◆ **Exercise details**:
Write out the records beneath this line exactly as they appear, minus any images.

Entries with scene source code
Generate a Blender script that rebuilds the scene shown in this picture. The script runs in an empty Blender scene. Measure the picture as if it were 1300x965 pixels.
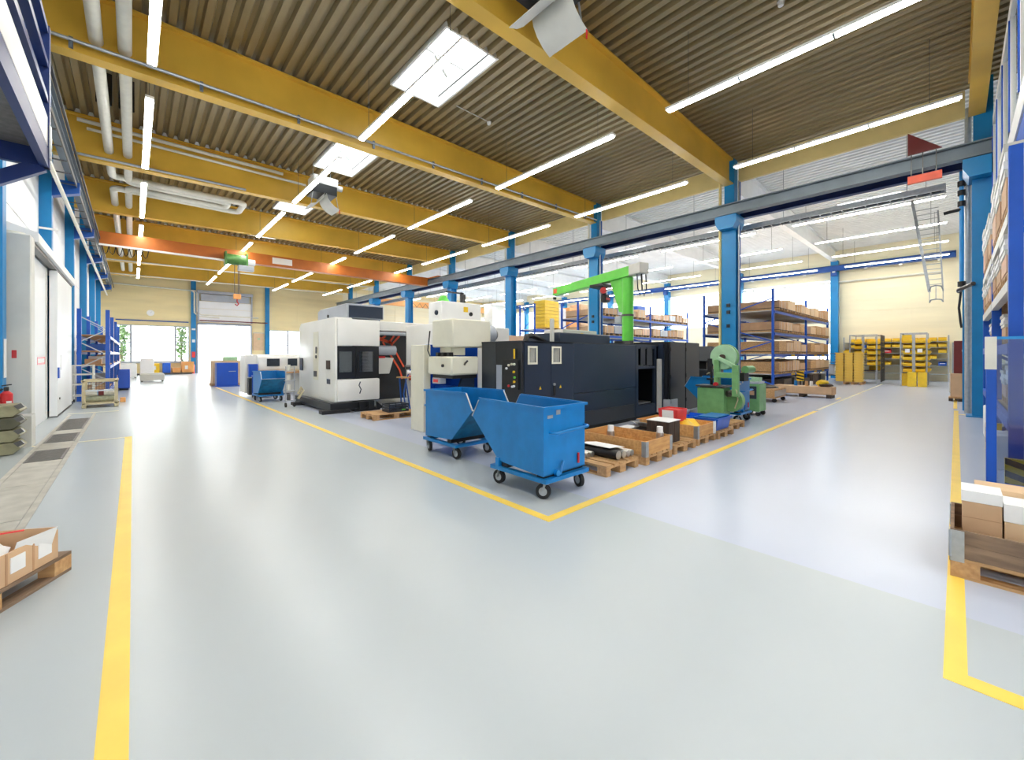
import bpy, bmesh, math, random
from mathutils import Vector, Matrix
random.seed(7)
R = math.radians
S = bpy.context.scene
COL = S.collection

# ------------------------------------------------------------------ camera, sky, exposure
cam_data = bpy.data.cameras.new('camera')
cam_data.sensor_fit = 'HORIZONTAL'
cam_data.sensor_width = 36.0
cam_data.lens = 521.0 / 1300.0 * 36.0
cam_data.shift_y = -32.5 / 1300.0
cam_data.clip_start = 0.05
cam_data.clip_end = 400
camera = bpy.data.objects.new('camera', cam_data)
COL.objects.link(camera)
camera.location = (0, 0, 1.62)
camera.rotation_euler = (R(90), 0, -math.atan2(521.0, 564.0))
S.camera = camera

world = bpy.data.worlds.new('sky')
S.world = world
world.use_nodes = True
wb = world.node_tree.nodes['Background']
wb.inputs[0].default_value = (0.93, 0.97, 1.0, 1)
wb.inputs[1].default_value = 3.2
LAMP = 19.0
S.view_settings.view_transform = 'Standard'
S.view_settings.look = 'None'
S.view_settings.gamma = 1.0
S.view_settings.use_curve_mapping = False
S.view_settings.exposure = 1.4
S.cycles.max_bounces = 10
S.cycles.diffuse_bounces = 6
S.cycles.transparent_max_bounces = 16
S.cycles.sample_clamp_indirect = 8.0
S.cycles.caustics_reflective = False
S.cycles.caustics_refractive = False

# ------------------------------------------------------------------ helpers
ORD = ['zeroth', 'first', 'second', 'third', 'fourth', 'fifth', 'sixth', 'seventh', 'eighth', 'ninth', 'tenth',
       'eleventh', 'twelfth', 'thirteenth', 'fourteenth']

def lin(c):
    c = c / 255.0
    return c / 12.92 if c <= 0.04045 else ((c + 0.055) / 1.055) ** 2.4

def rgb(c):
    return (lin(c[0]), lin(c[1]), lin(c[2]), 1.0)

MATS = {}

def mat(name, c, rough=0.5, metal=0.0, var=0.06, scale=6.0, bump=0.0, coat=0.0, stretch=None, c2=None, rvar=0.0, detail=4, spec=0.5, wide=False):
    m = bpy.data.materials.new(name)
    m.use_nodes = True
    nt = m.node_tree
    b = nt.nodes['Principled BSDF']
    b.inputs['Roughness'].default_value = rough
    b.inputs['Metallic'].default_value = metal
    b.inputs['Specular IOR Level'].default_value = spec
    if coat:
        b.inputs['Coat Weight'].default_value = coat
    tc = nt.nodes.new('ShaderNodeTexCoord')
    mp = nt.nodes.new('ShaderNodeMapping')
    nz = nt.nodes.new('ShaderNodeTexNoise')
    nz.inputs['Scale'].default_value = scale
    nz.inputs['Detail'].default_value = detail
    if stretch:
        mp.inputs['Scale'].default_value = stretch
    nt.links.new(tc.outputs['Object'], mp.inputs['Vector'])
    nt.links.new(mp.outputs[0], nz.inputs['Vector'])
    rp = nt.nodes.new('ShaderNodeValToRGB')
    a = rgb(c)
    lo = rgb(c2) if c2 else tuple(max(0, x * (1 - var * 1.6)) for x in a[:3]) + (1,)
    hi = a if c2 else tuple(min(1, x * (1 + var)) for x in a[:3]) + (1,)
    rp.color_ramp.elements[0].position = 0.02 if wide else 0.32
    rp.color_ramp.elements[1].position = 0.98 if wide else 0.68
    rp.color_ramp.elements[0].color = lo
    rp.color_ramp.elements[1].color = hi
    nt.links.new(nz.outputs[0], rp.inputs[0])
    nt.links.new(rp.outputs[0], b.inputs['Base Color'])
    if rvar:
        mr = nt.nodes.new('ShaderNodeMapRange')
        mr.inputs[3].default_value = max(0.02, rough - rvar)
        mr.inputs[4].default_value = rough + rvar
        nt.links.new(nz.outputs[0], mr.inputs[0])
        nt.links.new(mr.outputs[0], b.inputs['Roughness'])
    if bump:
        bp = nt.nodes.new('ShaderNodeBump')
        bp.inputs['Strength'].default_value = bump
        bp.inputs['Distance'].default_value = 0.01
        nt.links.new(nz.outputs[0], bp.inputs['Height'])
        nt.links.new(bp.outputs[0], b.inputs['Normal'])
    MATS[name] = m
    return m

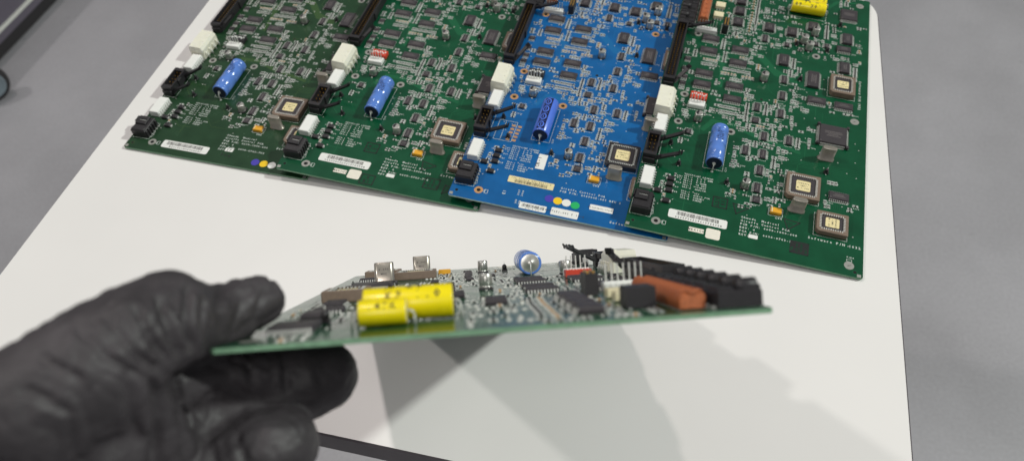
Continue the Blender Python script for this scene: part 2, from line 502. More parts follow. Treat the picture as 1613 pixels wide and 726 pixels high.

◆ **Output**:
Generate a Blender script that rebuilds the scene shown in this picture. The script runs in an empty Blender scene. Measure the picture as if it were 1300x965 pixels.
import bpy, bmesh, math, random
from mathutils import Vector, Matrix
random.seed(7)
R = math.radians
S = bpy.context.scene
COL = S.collection

# ------------------------------------------------------------------ camera, sky, exposure
cam_data = bpy.data.cameras.new('camera')
cam_data.sensor_fit = 'HORIZONTAL'
cam_data.sensor_width = 36.0
cam_data.lens = 521.0 / 1300.0 * 36.0
cam_data.shift_y = -32.5 / 1300.0
cam_data.clip_start = 0.05
cam_data.clip_end = 400
camera = bpy.data.objects.new('camera', cam_data)
COL.objects.link(camera)
camera.location = (0, 0, 1.62)
camera.rotation_euler = (R(90), 0, -math.atan2(521.0, 564.0))
S.camera = camera

world = bpy.data.worlds.new('sky')
S.world = world
world.use_nodes = True
wb = world.node_tree.nodes['Background']
wb.inputs[0].default_value = (0.93, 0.97, 1.0, 1)
wb.inputs[1].default_value = 3.2
LAMP = 19.0
S.view_settings.view_transform = 'Standard'
S.view_settings.look = 'None'
S.view_settings.gamma = 1.0
S.view_settings.use_curve_mapping = False
S.view_settings.exposure = 1.4
S.cycles.max_bounces = 10
S.cycles.diffuse_bounces = 6
S.cycles.transparent_max_bounces = 16
S.cycles.sample_clamp_indirect = 8.0
S.cycles.caustics_reflective = False
S.cycles.caustics_refractive = False

# ------------------------------------------------------------------ helpers
ORD = ['zeroth', 'first', 'second', 'third', 'fourth', 'fifth', 'sixth', 'seventh', 'eighth', 'ninth', 'tenth',
       'eleventh', 'twelfth', 'thirteenth', 'fourteenth']

def lin(c):
    c = c / 255.0
    return c / 12.92 if c <= 0.04045 else ((c + 0.055) / 1.055) ** 2.4

def rgb(c):
    return (lin(c[0]), lin(c[1]), lin(c[2]), 1.0)

MATS = {}

def mat(name, c, rough=0.5, metal=0.0, var=0.06, scale=6.0, bump=0.0, coat=0.0, stretch=None, c2=None, rvar=0.0, detail=4, spec=0.5, wide=False):
    m = bpy.data.materials.new(name)
    m.use_nodes = True
    nt = m.node_tree
    b = nt.nodes['Principled BSDF']
    b.inputs['Roughness'].default_value = rough
    b.inputs['Metallic'].default_value = metal
    b.inputs['Specular IOR Level'].default_value = spec
    if coat:
        b.inputs['Coat Weight'].default_value = coat
    tc = nt.nodes.new('ShaderNodeTexCoord')
    mp = nt.nodes.new('ShaderNodeMapping')
    nz = nt.nodes.new('ShaderNodeTexNoise')
    nz.inputs['Scale'].default_value = scale
    nz.inputs['Detail'].default_value = detail
    if stretch:
        mp.inputs['Scale'].default_value = stretch
    nt.links.new(tc.outputs['Object'], mp.inputs['Vector'])
    nt.links.new(mp.outputs[0], nz.inputs['Vector'])
    rp = nt.nodes.new('ShaderNodeValToRGB')
    a = rgb(c)
    lo = rgb(c2) if c2 else tuple(max(0, x * (1 - var * 1.6)) for x in a[:3]) + (1,)
    hi = a if c2 else tuple(min(1, x * (1 + var)) for x in a[:3]) + (1,)
    rp.color_ramp.elements[0].position = 0.02 if wide else 0.32
    rp.color_ramp.elements[1].position = 0.98 if wide else 0.68
    rp.color_ramp.elements[0].color = lo
    rp.color_ramp.elements[1].color = hi
    nt.links.new(nz.outputs[0], rp.inputs[0])
    nt.links.new(rp.outputs[0], b.inputs['Base Color'])
    if rvar:
        mr = nt.nodes.new('ShaderNodeMapRange')
        mr.inputs[3].default_value = max(0.02, rough - rvar)
        mr.inputs[4].default_value = rough + rvar
        nt.links.new(nz.outputs[0], mr.inputs[0])
        nt.links.new(mr.outputs[0], b.inputs['Roughness'])
    if bump:
        bp = nt.nodes.new('ShaderNodeBump')
        bp.inputs['Strength'].default_value = bump
        bp.inputs['Distance'].default_value = 0.01
        nt.links.new(nz.outputs[0], bp.inputs['Height'])
        nt.links.new(bp.outputs[0], b.inputs['Normal'])
    MATS[name] = m
    return m

Continue the Blender Python script for this scene: part 2, from line 502. More parts follow. Treat the picture as 1613 pixels wide and 726 pixels high.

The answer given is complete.